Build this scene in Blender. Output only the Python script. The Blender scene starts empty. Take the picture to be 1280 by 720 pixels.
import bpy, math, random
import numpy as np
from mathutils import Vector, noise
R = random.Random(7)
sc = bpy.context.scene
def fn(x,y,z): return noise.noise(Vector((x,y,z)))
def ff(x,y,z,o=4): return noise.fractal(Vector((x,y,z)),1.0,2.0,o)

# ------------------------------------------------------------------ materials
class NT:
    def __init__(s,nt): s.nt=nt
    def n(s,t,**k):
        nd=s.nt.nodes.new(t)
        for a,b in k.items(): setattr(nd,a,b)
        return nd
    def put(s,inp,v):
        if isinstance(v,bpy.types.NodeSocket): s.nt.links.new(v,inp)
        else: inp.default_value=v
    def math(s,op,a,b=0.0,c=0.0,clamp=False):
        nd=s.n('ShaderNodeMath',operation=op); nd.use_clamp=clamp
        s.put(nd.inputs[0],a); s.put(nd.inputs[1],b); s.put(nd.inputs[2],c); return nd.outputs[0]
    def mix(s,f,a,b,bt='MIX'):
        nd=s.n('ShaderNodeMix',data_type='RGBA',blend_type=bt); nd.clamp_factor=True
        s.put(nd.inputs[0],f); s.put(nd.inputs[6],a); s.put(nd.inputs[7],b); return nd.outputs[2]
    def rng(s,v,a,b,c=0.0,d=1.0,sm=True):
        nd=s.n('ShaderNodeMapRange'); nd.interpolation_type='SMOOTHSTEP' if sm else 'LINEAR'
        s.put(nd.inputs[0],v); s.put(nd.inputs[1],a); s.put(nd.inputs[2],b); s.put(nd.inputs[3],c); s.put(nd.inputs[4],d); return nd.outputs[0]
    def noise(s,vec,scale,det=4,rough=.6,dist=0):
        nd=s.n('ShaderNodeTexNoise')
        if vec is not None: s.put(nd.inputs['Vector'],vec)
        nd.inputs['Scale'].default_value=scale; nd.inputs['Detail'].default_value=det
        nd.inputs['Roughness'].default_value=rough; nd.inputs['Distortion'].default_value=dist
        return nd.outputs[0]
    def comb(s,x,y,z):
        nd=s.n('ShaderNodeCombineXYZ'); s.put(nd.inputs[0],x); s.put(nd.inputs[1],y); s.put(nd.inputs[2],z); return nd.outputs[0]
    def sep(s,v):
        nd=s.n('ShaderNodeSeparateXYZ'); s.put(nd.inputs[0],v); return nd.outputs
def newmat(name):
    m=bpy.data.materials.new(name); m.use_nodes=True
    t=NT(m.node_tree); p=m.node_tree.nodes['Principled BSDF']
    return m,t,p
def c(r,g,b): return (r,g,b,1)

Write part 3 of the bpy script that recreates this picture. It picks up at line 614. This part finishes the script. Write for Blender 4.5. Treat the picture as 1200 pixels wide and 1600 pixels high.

■ ■ ■ ■

## EXERCISE
Extract the complete set of records unchanged.

## ANSWER TO THE PROBLEM
Build this scene in Blender. Output only the Python script. The Blender scene starts empty. Take the picture to be 1280 by 720 pixels.
import bpy, math, random
import numpy as np
from mathutils import Vector, noise
R = random.Random(7)
sc = bpy.context.scene
def fn(x,y,z): return noise.noise(Vector((x,y,z)))
def ff(x,y,z,o=4): return noise.fractal(Vector((x,y,z)),1.0,2.0,o)

# ------------------------------------------------------------------ materials
class NT:
    def __init__(s,nt): s.nt=nt
    def n(s,t,**k):
        nd=s.nt.nodes.new(t)
        for a,b in k.items(): setattr(nd,a,b)
        return nd
    def put(s,inp,v):
        if isinstance(v,bpy.types.NodeSocket): s.nt.links.new(v,inp)
        else: inp.default_value=v
    def math(s,op,a,b=0.0,c=0.0,clamp=False):
        nd=s.n('ShaderNodeMath',operation=op); nd.use_clamp=clamp
        s.put(nd.inputs[0],a); s.put(nd.inputs[1],b); s.put(nd.inputs[2],c); return nd.outputs[0]
    def mix(s,f,a,b,bt='MIX'):
        nd=s.n('ShaderNodeMix',data_type='RGBA',blend_type=bt); nd.clamp_factor=True
        s.put(nd.inputs[0],f); s.put(nd.inputs[6],a); s.put(nd.inputs[7],b); return nd.outputs[2]
    def rng(s,v,a,b,c=0.0,d=1.0,sm=True):
        nd=s.n('ShaderNodeMapRange'); nd.interpolation_type='SMOOTHSTEP' if sm else 'LINEAR'
        s.put(nd.inputs[0],v); s.put(nd.inputs[1],a); s.put(nd.inputs[2],b); s.put(nd.inputs[3],c); s.put(nd.inputs[4],d); return nd.outputs[0]
    def noise(s,vec,scale,det=4,rough=.6,dist=0):
        nd=s.n('ShaderNodeTexNoise')
        if vec is not None: s.put(nd.inputs['Vector'],vec)
        nd.inputs['Scale'].default_value=scale; nd.inputs['Detail'].default_value=det
        nd.inputs['Roughness'].default_value=rough; nd.inputs['Distortion'].default_value=dist
        return nd.outputs[0]
    def comb(s,x,y,z):
        nd=s.n('ShaderNodeCombineXYZ'); s.put(nd.inputs[0],x); s.put(nd.inputs[1],y); s.put(nd.inputs[2],z); return nd.outputs[0]
    def sep(s,v):
        nd=s.n('ShaderNodeSeparateXYZ'); s.put(nd.inputs[0],v); return nd.outputs
def newmat(name):
    m=bpy.data.materials.new(name); m.use_nodes=True
    t=NT(m.node_tree); p=m.node_tree.nodes['Principled BSDF']
    return m,t,p
def c(r,g,b): return (r,g,b,1)

Write part 3 of the bpy script that recreates this picture. It picks up at line 614. This part finishes the script. Write for Blender 4.5. Treat the picture as 1200 pixels wide and 1600 pixels high.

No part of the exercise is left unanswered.